Multifunctional intercalants create stable subnanochannels in MoS2 membranes for wastewater treatment

MoS2 nanosheets, featuring high chemical and mechanical stability, offer immense promise as building blocks for high-performance two-dimensional (2D) membranes. However, engineering these membranes to achieve tailored channel dimensions and chemistry while maintaining sufficient stability remains a significant challenge, impeding their real-world applications. Herein, we demonstrate the multifunctionality of polymeric quaternary ammoniums as intercalants in MoS2 membranes, enabling the creation of selective, stable 2D subnanochannels in MoS2 membranes.
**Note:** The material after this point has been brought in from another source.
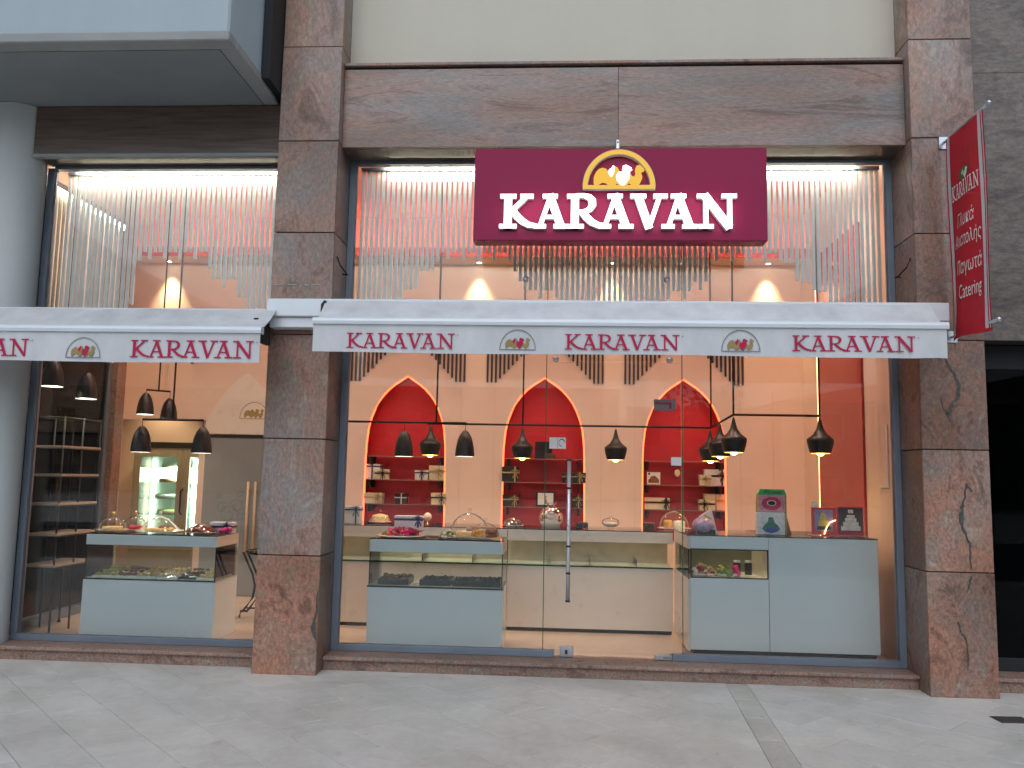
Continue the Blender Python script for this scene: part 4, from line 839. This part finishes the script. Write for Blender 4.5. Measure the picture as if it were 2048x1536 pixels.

These intercalants fulfil three key roles: they define and secure the channel width at ~5 Å without disrupting the channel order, impart substantial positive charges to regulate the microenvironment within the channel, and establish strong non-covalent interactions with the electron-rich MoS2 planes to stabilize the channels. Consequently, the resulting membranes exhibit superior stability across various aqueous environments, particularly showing excellent tolerance under highly acidic (1 M H2SO4) conditions. During harsh pressure-driven crossflow operations, the membranes demonstrate fast water permeation while maintaining high rejection (> 90%) and selectivity for heavy metal ions in acidic wastewater. This strategy of leveraging multifunctional intercalants offers critical insights for the design of task-specific 2D membranes for demanding applications.